Legitimidade na atualidade: um desafio para a Teologia
Em uma roda de conversa entre colegas e amigos é comum, e até mesmo esperado, que todos que a compõe tenham o pleno direito de falar, devendo para isso ouvir quando alguém dessa roda começa a se pronunciar sobre determinado assunto. Agindo assim, se cria um ambiente de respeito e de educação que permite que haja, realmente, uma conversa. Para que ela ocorra, é imprescindível, além do pacto de educação que mencionamos, que haja também o reconhecimento da legitimidade de cada participante em relação ao outro. Se isso não acontece, há a grande probabilidade de que aqueles que não são vistos como “dignos” daquele agrupamento sejam, simplesmente, excluídos da conversa e não tenham suas opiniões devidamente recebidas.

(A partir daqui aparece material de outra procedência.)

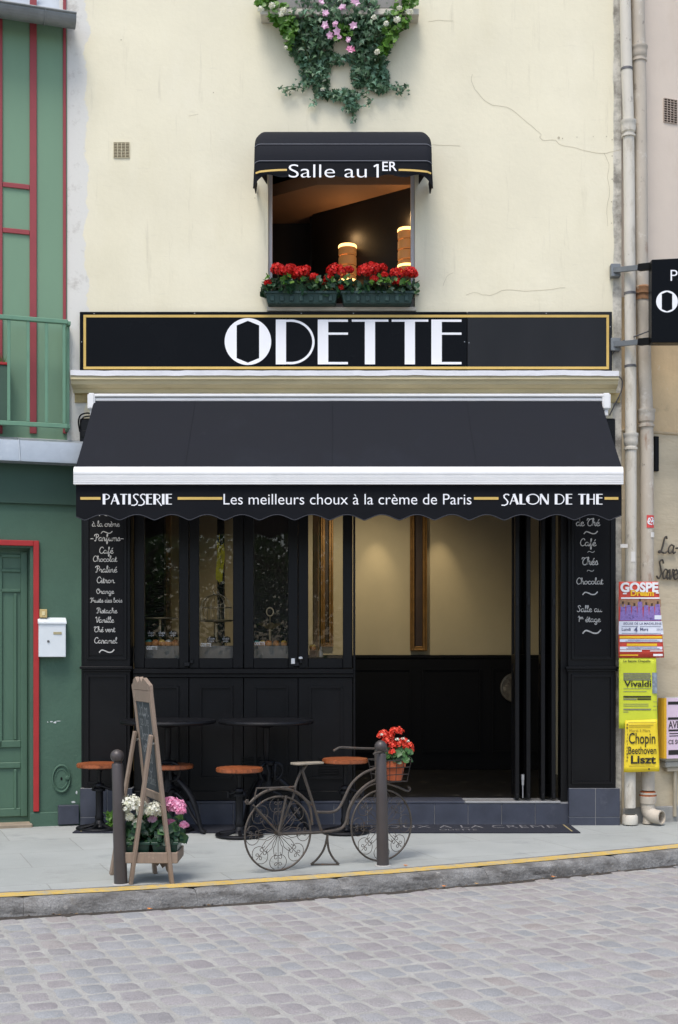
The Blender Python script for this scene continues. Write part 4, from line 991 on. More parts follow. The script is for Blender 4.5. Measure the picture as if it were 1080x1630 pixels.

Dificilmente se pode pensar em uma disposição de ouvir por parte daquele ou daquela que vê seu interlocutor como alguém sem legitimidade, bem como dificilmente alguém, percebendo que não há interesse em sua voz, se disponha a dizer algo em meio a determinado grupo. Assim, o reconhecimento da legitimidade se torna fundamental para que haja tanto o interesse em falar como também o interesse de ouvir.
Com isso em mente, é importante questionar qual tem sido a postura da Teologia dentro do cenário atual. Será que ela tem sido vista como detentora de legitimidade por parte das outras áreas da sociedade? Ao mesmo tempo, será que ela tem considerado dignas as outras vozes que tentam conversar com ela?
Se falamos, ao longo das últimas semanas, sobre o diálogo inter-religioso e pontuamos algumas questões importantes para se pensar essa temática no cenário atual, cabe também agora um olhar crítico para dentro da própria Teologia e sua relação com a sociedade.
Durante muito tempo, a Teologia tomou para si o statusde ser o maior dos conhecimentos. Uma vez que essa falava e estudava a respeito da questão de Deus e também trazia o que considera a palavra da verdade para todos, essa posição de superioridade estava, certamente, garantida e era considerada, até mesmo, de direito. Dessa forma, durante toda a Idade Média a voz da Teologia era constantemente ouvida, seja pelo status que carregava, seja pelo medo que impunha, uma vez que em uma época de cristandade, quem sabia Teologia estava em condição de poder muito melhor do que aqueles que não sabiam.
Com o advento do Iluminismo, ou da chamada Idade da Razão, as explicações teológicas para as questões mundiais começam a perder terreno. Entra uma nova forma de pensar: não mais a partir do alto, mas a partir dos fatos, não mais por meio do dogma, mas por meio da análise detalhada dos fenômenos. Diante disso, e também como fruto de toda resistência que a própria Igreja fez frente aos avanços propostos pelo Iluminismo e Modernidade, a legitimidade da voz teológica foi se perdendo dentro de uma Sociedade cada vez mais racional e crítica, sendo vista, por muitos, como um campo do saber que trata somente das questões espirituais, nada tendo a ver com as questões terrenas, políticas e econômicas de um novo mundo que se abre, visão essa que permanece, ainda hoje, em muitos meios da sociedade brasileira e mundial.
Nesse movimento histórico, é possível perceber certa reciprocidade: ao mesmo tempo que a Teologia, na época da Cristandade, não quis ouvir a voz de uma sociedade que demandava novas posições frente ao novo mundo que se descortinava, a Sociedade da Razão, ao conseguir dominar a forma de pensar do mundo atual, também não fez questão em ouvir a voz da Teologia a respeito daquilo que as ciências podiam dar conta por meio dos seus métodos. Nesse sentido, aos olhos uma da outra, não há legitimidade na voz do outro com relação às questões do qual cada uma trata.
Como não se vive mais em uma época de Cristandade, a luta atual da Teologia consiste em se fazer ouvir e recuperar sua legitimidade frente à sociedade.